Sunday 19 March 2000

Govt. must explain F-16 implications

Opposition Leader Jenny Shipley today called on Prime Minister Helen Clark to make it absolutely clear to New Zealanders whether the cancellation of the F-16 contract will mean a dramatic downgrading of New Zealand's strategic defence capability prior to discussion in Cabinet tomorrow.

"If the Labour-Alliance minority Government is committing New Zealand to a future without an air strike capability, then it should be telling all New Zealanders," Mrs Shipley said.

"While it is the right of the Government to determine whether or not it wishes to proceed with the F-16 contract, it is a much more significant decision than the cancellation of one contract alone. Potentially, it will condemn New Zealand to no longer being able to stage a balanced force of air, naval and infantry capability.

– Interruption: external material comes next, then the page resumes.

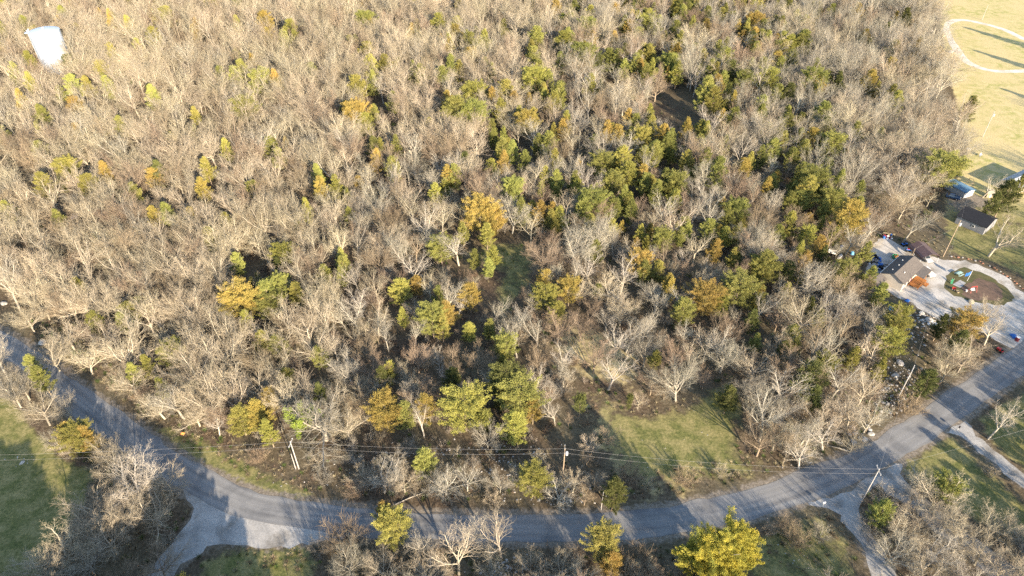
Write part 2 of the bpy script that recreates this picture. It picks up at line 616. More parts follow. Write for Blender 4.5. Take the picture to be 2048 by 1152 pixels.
def sdf(X, Y, poly):
    """signed distance, negative inside"""
    poly = np.asarray(poly, dtype=np.float64)
    d = np.full(X.shape, 1e18)
    inside = np.zeros(X.shape, dtype=bool)
    n = len(poly)
    for i in range(n):
        ax, ay = poly[i]
        bx, by = poly[(i + 1) % n]
        ex, ey = bx - ax, by - ay
        wx, wy = X - ax, Y - ay
        t = np.clip((wx * ex + wy * ey) / (ex * ex + ey * ey + 1e-12), 0, 1)
        d = np.minimum(d, (wx - ex * t) ** 2 + (wy - ey * t) ** 2)
        c = ((ay > Y) != (by > Y)) & (X < ex * (Y - ay) / (ey if abs(ey) > 1e-12 else 1e-12) + ax)
        inside ^= c
    d = np.sqrt(d)
    return np.where(inside, -d, d)


def dline(X, Y, line):
    d = np.full(X.shape, 1e18)
    for (ax, ay), (bx, by) in zip(line[:-1], line[1:]):
        ex, ey = bx - ax, by - ay
        wx, wy = X - ax, Y - ay
        t = np.clip((wx * ex + wy * ey) / (ex * ex + ey * ey + 1e-12), 0, 1)
        d = np.minimum(d, (wx - ex * t) ** 2 + (wy - ey * t) ** 2)
    return np.sqrt(d)


ROAD_N = W2([(-120, 590), (0, 660), (60, 692), (130, 748), (200, 797), (290, 855), (370, 908), (440, 948), (520, 985), (600, 1002), (680, 1012), (760, 1020), (900, 1028),
             (1060, 1031), (1200, 1028), (1350, 1012), (1480, 984), (1600, 943), (1700, 898), (1800, 845), (1900, 778), (2000, 708), (2060, 655), (2140, 590)])
ROAD_S = W2([(-120, 640), (0, 712), (50, 742), (110, 790), (165, 843), (240, 903), (320, 962), (400, 1002), (480, 1035), (570, 1052), (650, 1062), (740, 1071), (880, 1080),
             (1050, 1083), (1200, 1080), (1350, 1068), (1500, 1036), (1620, 1003), (1730, 962), (1840, 898), (1930, 838), (2030, 768), (2090, 725), (2170, 650)])
CEN = [((a[0] + b[0]) / 2, (a[1] + b[1]) / 2) for a, b in zip(ROAD_N, ROAD_S)]
ROADC = smooth_line(CEN, 2.0)
TURN = smooth_line(W2([(352, 968), (430, 1000), (520, 1030), (620, 1050), (715, 1068), (670, 1078), (600, 1090), (530, 1097), (470, 1090), (425, 1092), (390, 1112), (355, 1145), (330, 1180), (270, 1180), (300, 1140), (345, 1090), (378, 1040), (382, 1005)]), 1.5, True)
DRV1 = smooth_line(W2([(1612, 1006), (1650, 996), (1700, 980), (1770, 944), (1792, 936), (1768, 962), (1724, 990), (1715, 1020), (1740, 1065), (1775, 1120), (1800, 1180), (1765, 1180), (1735, 1125), (1705, 1065), (1680, 1026), (1652, 1014)]), 1.5, True)
DRV2 = smooth_line(W2([(1740, 958), (1800, 925), (1810, 965), (1850, 1000), (1900, 1040), (1960, 1085), (2080, 1170), (2010, 1175), (1930, 1110), (1860, 1050), (1800, 1000), (1765, 975)]), 1.5, True)
DRV3 = smooth_line(W2([(1890, 868), (1930, 842), (1948, 865), (1985, 900), (2060, 962), (2060, 985), (1990, 932), (1940, 888), (1915, 868)]), 1.5, True)
YARD = smooth_line(W2([(1735, 560), (1740, 500), (1770, 475), (1800, 490), (1880, 518), (1930, 522), (1985, 540), (2030, 570), (2080, 615), (2110, 660), (2060, 690), (2005, 690), (1975, 668), (1930, 655), (1880, 640), (1850, 625), (1810, 600), (1780, 585)]), 1.5, True)
ISLE = smooth_line(W2([(1891, 562), (1902, 543), (1932, 538), (1970, 549), (2008, 572), (2026, 594), (2006, 608), (1965, 606), (1922, 596), (1897, 582)]), 1.2, True)
LOOPC = smooth_line(W2([(2080, 92), (2048, 78), (2010, 60), (1960, 46), (1925, 40), (1902, 44), (1893, 58), (1900, 75), (1912, 95), (1925, 115), (1945, 130), (1975, 140), (2010, 143), (2080, 140)]), 3)
MEADOW = W2([(1170, 790), (1185, 760), (1230, 800), (1290, 818), (1360, 810), (1430, 760), (1475, 752), (1500, 800), (1490, 860), (1490, 905), (1560, 935), (1520, 960), (1400, 975), (1330, 985), (1270, 985), (1235, 950), (1195, 905), (1185, 850)])
BROWNC = W2([(1100, 640), (1200, 640), (1300, 700), (1300, 790), (1230, 800), (1160, 770), (1090, 700)])
CLEAR1 = W2([(1300, 250), (1325, 205), (1360, 185), (1398, 200), (1395, 262), (1350, 285), (1318, 280)])
CLEAR2 = W2([(925, 505), (985, 480), (1050, 485), (1075, 520), (1062, 575), (1020, 620), (990, 640), (985, 580), (1000, 545), (950, 520)])
SHADEC = W2([(720, 690), (800, 670), (900, 690), (960, 730), (940, 780), (860, 790), (740, 790), (690, 740)])
HOLE3 = W2([(455, 540), (510, 560), (520, 600), (470, 600), (450, 570)])
FIELD = [(P(u, v).x, P(u, v).y) for u, v in [(1868, -20), (1885, 60), (1890, 120), (1915, 210), (1935, 300), (1915, 345), (1885, 395), (1880, 470), (1900, 512)]] + [(P(1990, 530).x, P(1990, 530).y), (P(2110, 600).x, P(2110, 600).y), (420, 190), (700, 300), (900, 900), (330, 900)]
LAWNL = W2([(-200, 760), (20, 800), (60, 850), (120, 915), (185, 945), (170, 1000), (110, 1080), (60, 1180), (-300, 1300)])
LAWNB = W2([(410, 1120), (470, 1095), (620, 1088), (640, 1130), (600, 1190), (380, 1190)])
LAWNR = W2([(1790, 930), (1900, 868), (1980, 945), (2080, 1030), (2080, 1100), (1990, 1060), (1900, 1020), (1810, 955)])
LAWNR2 = W2([(1950, 840), (2080, 760), (2150, 800), (2150, 1000), (2070, 965), (1985, 890)])
LAWNB2 = W2([(1440, 1080), (1560, 1045), (1650, 1022), (1700, 1080), (1740, 1190), (1480, 1190)])
VERGE = W2([(300, 840), (400, 880), (470, 915), (560, 960), (640, 1000), (560, 995), (450, 950), (360, 900)])
ROW = W2([(1745, 900), (1765, 800), (1790, 700), (1815, 610), (1860, 640), (1885, 665), (1870, 740), (1850, 800), (1800, 845)])
FOREST = [(-560, 150), (-560, 760), (345, 760)] + W2([(1855, -20), (1858, 100), (1872, 200), (1905, 300), (1885, 345), (1866, 380), (1855, 430), (1790, 440), (1735, 455), (1715, 500), (1715, 560), (1745, 600), (1790, 650), (1775, 720), (1750, 800), (1740, 880),
         (1660, 912), (1560, 922), (1495, 895), (1488, 800), (1450, 745), (1410, 782), (1350, 806), (1290, 812), (1235, 790), (1180, 770), (1165, 820), (1180, 880), (1100, 880), (1000, 885), (880, 885), (740, 878), (640, 872), (560, 885), (470, 878), (400, 848), (330, 838), (260, 790),
         (200, 735), (150, 690), (100, 655), (60, 630), (0, 588), (-100, 550)])
TANKC = P(129, 146)
TANK_R = 5.8

# ------------------------------------------------------------------ ground sheet
def grid_lines(lo, hi, step, far):
    core = list(np.arange(lo, hi + step, step))
    out, d = [], step * 2
    x = core[-1]
    while x < far:
        x += d
        d *= 1.7
        out.append(x)
    left, d, x = [], step * 2, core[0]
    while x > -far:
        x -= d
        d *= 1.7
        left.append(x)
    return np.array(left[::-1] + core + out)


gx = grid_lines(-420, 420, 2.0, 8000)
gy = grid_lines(30, 640, 2.0, 8000)
GX, GY = np.meshgrid(gx, gy)


def soft(d, w=2.5):
    return np.clip(0.5 - d / (2 * w), 0, 1)


lawn = np.zeros(GX.shape)
for poly, amt in ((MEADOW, 0.90), (LAWNL, 1.0), (LAWNB, 0.8), (LAWNR, 0.8), (LAWNR2, 0.75), (LAWNB2, 0.6), (VERGE, 1.0), (CLEAR2, 0.6)):
    lawn = np.maximum(lawn, soft(sdf(GX, GY, poly) + (1.5 if poly is MEADOW else 0), 5 if poly is MEADOW else 2.5) * amt)
fd = sdf(GX, GY, FIELD)
nearf = np.clip((230 - GY) / 60, 0, 1)
lawn = np.maximum(lawn, soft(fd) * nearf * 0.6)
tan = soft(fd) * (1 - nearf * 0.5)
md = soft(sdf(GX, GY, MEADOW), 4)
tan = np.maximum(tan, soft(sdf(GX, GY, BROWNC), 6) * 0.55)
MTAN = soft(sdf(GX, GY, W2([(1180, 800), (1230, 810), (1300, 850), (1340, 900), (1370, 985), (1290, 990), (1235, 955), (1190, 880)])), 11)
lawn *= 1 - .28 * MTAN
tan = np.maximum(tan, MTAN * .8)
rd = dline(GX, GY, ROADC)
dirt = np.clip(1 - (rd - 3.2) / 2.6, 0, 1) * 0.75
dirt = np.maximum(dirt, soft(sdf(GX, GY, YARD), 2) * 0.9)
dirt = np.maximum(dirt, soft(sdf(GX, GY, ROW), 3) * 0.30)
for poly in (TURN, DRV1, DRV2, DRV3):
    dirt = np.maximum(dirt, soft(sdf(GX, GY, poly) - 1.2, 1.6) * 0.62)
dirt = np.maximum(dirt, soft(sdf(GX, GY, W2([(1880, 380), (1900, 372), (1985, 395), (2000, 440), (1960, 420), (1900, 430)])), 3) * .7)
nx, ny = len(gx), len(gy)
idx = np.arange(nx * ny).reshape(ny, nx)
Fq = np.stack([idx[:-1, :-1], idx[:-1, 1:], idx[1:, 1:], idx[1:, :-1]], -1).reshape(-1, 4)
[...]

"New Zealand has a proud history of contributing to regional strategic and defence actions to help ensure regional stability and secure trading routes. We also have a long record of contributing to peace-making and peace-keeping roles, as we demonstrated with our commitment to East Timor - where our troops landed with air, naval and army capabilities in place.

"We have also retained a balanced capability to ensure that we are capable of clearly sending the message that we can control our economic zone.

"As recently as 1997 the National-New Zealand First coalition considered this issue and recommitted ourselves to maintain the balance of the three capabilities - army, navy and air force. We put a capital budget in place at that time that would see the maintenance and upgrading of those capabilities.

"In each subsequent budget we have made the appropriate allocation required and flagged any fiscal risks associated with this plan.

"If the current minority government intends to move away from that commitment, it must be very clear with New Zealanders about its reasons. It must also explain how New Zealand will fulfil its strategic interests and its regional responsibilities," Mrs Shipley said.